Al caminar por las calles, sin pretenderlo, se suelen oír frases entrecortadas que se dicen los transeúntes. Me acuerdo entonces del compositor norteamericano Charles Ives, a quien le gustaba tejer las piezas con jirones musicales variopintos. Siempre he pensado que se podría componer así un poema sinfónico, con las frases oídas al azar. Es un lindo proyecto, como todos los que nunca se llevarán a cabo. De hecho, al llegar a casa ya las he olvidado. Solo dura lo oído unos instantes en la mente. Hoy, sin embargo, lo escuchado ha seguido coleando todo el día hasta que, ya por la tarde, me he sentado a escribirlo.
    Domingo, temprano. De camino a la panadería paso junto a una pareja que está parada en mitad de la calle. Como desorientada. Ventipocos años, aire informal. El joven mira el móvil con obstinación y ella contempla el vacío en las aceras. No sé qué buscan, pero en cuanto les oigo hablar lo comprendo. Un local para el desayuno, algo propio de la hora. Me entretengo a observar su pelo, un poco revuelto, esta mañana desde luego no ha sido lavado. No vienen de casa, como yo. En fin, ya sé que no sirvo para detective, así que me conformaré con la filología. Las frases que oigo: «Yo quiero un lugar que tenga terraza», dice él. «Yo también», dice ella.

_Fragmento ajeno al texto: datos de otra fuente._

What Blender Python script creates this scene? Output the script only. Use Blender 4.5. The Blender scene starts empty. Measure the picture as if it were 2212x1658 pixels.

   Me sorprende que ante las múltiples posibilidades que ofrece la lengua para transmitir este mensaje hayan elegido la que han pronunciado. Y no otras. Por ejemplo, podría haber dicho él: «¿Te apetece un lugar con terraza?», una pregunta con una implicación de cortesía hacia la otra persona. O, mejor, «¿Y si buscamos un lugar con terraza?», ya en un nivel superior de implicación, al sugerir que los dos hablantes forman una unidad que el lenguaje distingue con la primera persona del plural.
  Pero él dice: «Yo quiero…». No soy partidario de la sociología, ni la barata de las charlas de barra de bar, ni la cara de los estudios estadísticos, luego no veré detrás de esta frase ningún signo de comportamiento. Elegida así para expresar tal contenido en determinado contexto, me parece solo el fruto evidente de un empobrecimiento radical del lenguaje. Más, de una cosificación del lenguaje. Y, aunque sea de modo latente, de la deriva hacia su formalización. Cada cosa con su término de expresión: «yo», porque yo hablo, «quiero», porque yo quiero, etc. Un lenguaje cada vez más ajeno al juego («¿te apetece?») y a las connotaciones («¿buscamos?»), incluso cuando resultarían ideales en el caso de que se tratara de una pareja de enamorados. Pero sale vencedor, una vez más, un lenguaje máquina, sin escrituras implícitas. El lenguaje de nuestra época. A veces suena ofensivo, pero solo es autoinmune: se destruye a sí mismo.
    Los dos jóvenes arrancan a andar a mi lado, pero como son más ágiles en seguida me rebasan. Caminan separados. Pero un poco más adelante, veo cómo ella, con sutileza, desliza su mano bajo el brazo de él. Algo es algo, me digo: la kinésica ocupa el lugar que ha perdido el lenguaje en cuestión de connotaciones.